結婚も、子どもを育てるかどうかも、自由に決める権利があるとはっきりと伝えているシーンは非常に良い。様々な生き方があると説明する場面に、同性カップルがイラストで存在しているのもまた、大変優れていると感じた。ただ女性同士の絵のみで、男性カップルの絵も描くべきだろう。イラストを描くスペースの都合もあるだろうが、多様な人種や障害を持つ人のイラストもあればなお良かった。

〈キャラクター〉
たろうは妹のはなが月経の時、“からかうやつがいたら、ぶっ飛ばしてやる”となかなか頼もしい事を言う。妙に配慮された「正しい」絵本よりこのくらいのちょっとした暴力肯定シーンが描かれていたほうが、飽きずに読めるかもしれないが、妹を守る強い兄像といった描写で鼻につく。男の子は強くあるべきで、女性を守るべきといったジェンダーステレオタイプを肯定しているように思える。この題材の絵本にはあまりふさわしい表現とは言えない。

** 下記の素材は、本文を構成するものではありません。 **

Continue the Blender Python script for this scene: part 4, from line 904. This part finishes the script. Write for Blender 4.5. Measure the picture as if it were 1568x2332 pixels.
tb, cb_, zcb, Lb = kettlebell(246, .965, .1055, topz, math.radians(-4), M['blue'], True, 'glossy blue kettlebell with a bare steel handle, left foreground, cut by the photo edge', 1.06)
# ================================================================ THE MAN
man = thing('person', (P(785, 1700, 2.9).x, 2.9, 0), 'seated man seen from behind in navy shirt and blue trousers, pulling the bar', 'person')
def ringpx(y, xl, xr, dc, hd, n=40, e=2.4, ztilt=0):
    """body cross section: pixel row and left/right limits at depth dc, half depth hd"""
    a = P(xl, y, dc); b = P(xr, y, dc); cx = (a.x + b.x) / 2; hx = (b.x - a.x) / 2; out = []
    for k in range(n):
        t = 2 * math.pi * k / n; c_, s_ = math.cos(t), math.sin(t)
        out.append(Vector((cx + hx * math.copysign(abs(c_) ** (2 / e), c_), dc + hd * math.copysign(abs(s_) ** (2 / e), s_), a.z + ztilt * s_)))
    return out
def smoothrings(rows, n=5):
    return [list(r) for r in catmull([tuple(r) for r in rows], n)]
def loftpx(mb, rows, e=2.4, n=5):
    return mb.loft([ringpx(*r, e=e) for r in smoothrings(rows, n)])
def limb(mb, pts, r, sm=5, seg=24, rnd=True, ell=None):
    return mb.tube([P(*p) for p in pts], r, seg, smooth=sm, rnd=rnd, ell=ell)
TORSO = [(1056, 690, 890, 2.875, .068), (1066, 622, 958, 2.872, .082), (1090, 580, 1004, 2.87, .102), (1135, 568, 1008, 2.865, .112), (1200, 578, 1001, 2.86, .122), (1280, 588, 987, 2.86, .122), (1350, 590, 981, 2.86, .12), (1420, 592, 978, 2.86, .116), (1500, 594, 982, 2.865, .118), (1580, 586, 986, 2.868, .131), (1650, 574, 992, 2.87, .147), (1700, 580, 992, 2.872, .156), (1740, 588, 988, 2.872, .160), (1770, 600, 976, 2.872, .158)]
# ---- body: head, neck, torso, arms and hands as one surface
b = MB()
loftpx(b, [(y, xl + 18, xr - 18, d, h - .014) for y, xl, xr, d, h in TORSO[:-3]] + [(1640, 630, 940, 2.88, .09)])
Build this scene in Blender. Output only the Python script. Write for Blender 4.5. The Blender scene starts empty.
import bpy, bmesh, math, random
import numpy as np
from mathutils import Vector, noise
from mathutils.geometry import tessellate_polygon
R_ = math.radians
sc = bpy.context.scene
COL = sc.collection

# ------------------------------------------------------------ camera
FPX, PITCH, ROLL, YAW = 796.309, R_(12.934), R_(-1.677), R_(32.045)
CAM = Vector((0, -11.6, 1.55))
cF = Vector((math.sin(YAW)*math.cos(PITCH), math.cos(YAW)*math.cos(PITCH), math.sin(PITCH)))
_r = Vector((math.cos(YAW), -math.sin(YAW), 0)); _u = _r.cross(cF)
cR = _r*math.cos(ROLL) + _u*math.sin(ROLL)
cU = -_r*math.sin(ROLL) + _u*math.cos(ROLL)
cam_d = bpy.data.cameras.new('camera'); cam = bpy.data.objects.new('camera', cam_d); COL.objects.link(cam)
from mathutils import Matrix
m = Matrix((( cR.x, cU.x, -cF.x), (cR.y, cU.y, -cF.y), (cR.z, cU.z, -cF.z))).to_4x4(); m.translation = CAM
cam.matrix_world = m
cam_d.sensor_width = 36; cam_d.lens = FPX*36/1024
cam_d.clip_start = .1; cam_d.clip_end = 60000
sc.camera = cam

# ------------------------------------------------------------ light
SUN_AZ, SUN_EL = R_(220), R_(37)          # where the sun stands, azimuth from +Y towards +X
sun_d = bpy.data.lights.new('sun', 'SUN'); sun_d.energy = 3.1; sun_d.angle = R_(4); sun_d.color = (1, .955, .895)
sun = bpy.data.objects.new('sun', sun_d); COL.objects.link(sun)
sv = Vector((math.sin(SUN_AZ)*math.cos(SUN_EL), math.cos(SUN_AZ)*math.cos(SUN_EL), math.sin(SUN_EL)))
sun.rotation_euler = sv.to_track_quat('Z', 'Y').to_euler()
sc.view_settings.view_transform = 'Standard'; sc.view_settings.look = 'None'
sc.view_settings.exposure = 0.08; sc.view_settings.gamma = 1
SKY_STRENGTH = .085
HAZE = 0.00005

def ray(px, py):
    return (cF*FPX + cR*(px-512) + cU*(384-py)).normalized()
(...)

また、四人家族の着ている服の色も家族が集まるシーンでは、男性は青、女性はピンクと言ったステレオタイプな描写になっており、この辺りが丁寧に描けていればより良かったと思う。
〈製本と出版〉
語り手のたろうは小学三年生だが、文章は小学一年生以下の読者に向けた分かち書きが行われている。アンバランスなようだが、入学前の読者にも、小学生以上の読者にも広く読まれるべき価値ある作品で、特段奇妙な印象はない。

絵本の大きさは小さめ、文字の大きさはふつう。文字が背景の絵と重なる箇所があるが、見やすいように背景の色が薄く加工されている。